When you start to scale that performance Chrome apparently falls flat on its face. What we are talking about here is having multiple tabs open, which is a very common practice today due to the amount of content we like to look at.
Chrome is great for general usage up to a certain point, but when you start opening a lot of tabs it can’t cope. It’s closest rival–Firefox, can though, and in fact excels at coping with hundreds of tabs.
To do this he used a script that opens 150 of the most popular websites in a browser instance automatically. One page is opened in a new tab every 1.5 seconds. On the latest Firefox nightly build that process takes roughly
6 minutes and 14 seconds. On Chrome, it’s a totally different story with the time escalating to
28 minutes and 55 seconds. That’s well over 4x slower than Firefox.
In fact, Wagner found that
once you get past 70 tabs Chrome really starts to struggle. The reason seems to be down to the different way in which each browser handles data and tabs. Chrome uses a multi-process model where a new process is started on a per tab basis. Firefox takes a different route and has a single process running that handles all tab data.

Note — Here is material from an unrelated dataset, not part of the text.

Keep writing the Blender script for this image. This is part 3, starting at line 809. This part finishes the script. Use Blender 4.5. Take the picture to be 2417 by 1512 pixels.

It seems that either through a bug or design issue
Chrome doesn’t end up handling every new tab as a new process. Instead some processes can end up having to cope with multiple tabs and it’s also handled unevenly e.g.
one process has 2 sites where as another has 20 sites.
At 150 tabs open this leads
Chrome to stop responding and max out memory use at 5GB. Firefox on the other hand
only used 2GB of memory and continued to work under the same conditions.